A tent-filled field is dwarfed by thick forest. Smoke billows from the makeshift settlements’ campfire. Hundreds make up a protest community that are escorted by uniformed police through a forest track. Bird calls and conversation are heard in the background. Two close-ups, one of a woodland bird, and one of rain falling on lush green vegetation. Children plant trees in the soil with their mothers. We see sunlit green ferns and palms. Jack Thompson stands in front of a wall of green plants.

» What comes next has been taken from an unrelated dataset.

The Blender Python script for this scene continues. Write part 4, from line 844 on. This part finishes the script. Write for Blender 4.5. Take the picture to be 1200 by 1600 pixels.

Jack Thompson Terania Creek has become the first all-out environmental confrontation in Australia. The protestors came for a day and ended up staying for a month trying to save the last of the rainforest trees. Out of this protest has come an environmental inquiry, a desire for a rainforest preservation policy and serious doubt that the Forestry Commission is able to evaluate and manage the nation’s forests for our children to appreciate. Also, a desire to see the government implement a heritage policy which would protect these rare and precious environmental remnants and, as well, start a massive reforestation project which it is thought would employ approximately 5,000 people on the north coast alone. Australia has destroyed more of her rainforest than any other country in the world. There has been too much destruction. There is now an urgent need to preserve and to take great care of the few ancient, isolated pockets of rainforest that remain.